For certain, there is no point in doing nothing, or muttering among ourselves. It is positive folly to flatter Mr Trump with obedience and praise. The attack on Iran is an outrage against common sense as well as a breach of all civilised rules of behaviour.
It won’t do to justify it by saying what a vile regime Iran has. This is a pretext. Lots of countries have vile regimes. Many of them are our allies. Mr Trump is not attacking Iran because he can’t stand despots or leaders who kill their own people.
He’s fine with Egypt, which has a military junta that massacres pro-democracy demonstrators on its streets. He gets on well with Saudi Arabia, which actually cut up one of its dissidents with bone saws. He’s cool with Nato Turkey, which is rapidly turning into a rather nasty dictatorship.
There is certainly a good precedent from history, which gives Britain a special right to tell Mr Trump to grow up and behave.

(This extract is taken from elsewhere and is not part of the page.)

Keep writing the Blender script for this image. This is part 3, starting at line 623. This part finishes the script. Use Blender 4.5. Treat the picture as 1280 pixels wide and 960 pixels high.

In the midst of the Suez crisis in 1956, when Sir Anthony Eden was equally madly invading Egypt, the phone in his office in Downing Street began to ring insistently. Eden was elsewhere, so a civil servant, William Clark, lifted the receiver, only to hear the infuriated tones of President Dwight D. Eisenhower yelling across the Atlantic ‘Anthony, you must have gone out of your mind!’ The President was enraged. ‘It was some time before I was able to persuade him that I was not Anthony,’ Clark recalled.
There is little doubt that Ike got through to Eden later. The US threatened us with economic ruin if we did not call off the invasion. In the meantime, the US Navy were sent to harass and obstruct British ships in the Mediterranean, fouling our radar and sonar and flying their aircraft aggressively low over our fleet.
The US Navy’s then chief, Admiral Arleigh Burke, explicitly discussed opening fire on the Royal Navy with Secretary of State John Foster Dulles.
So Mr Trump can keep his sentimental appeals to a non-existent soppy relationship between London and Washington. And we can feel free to tell him to stop before he wrecks the world.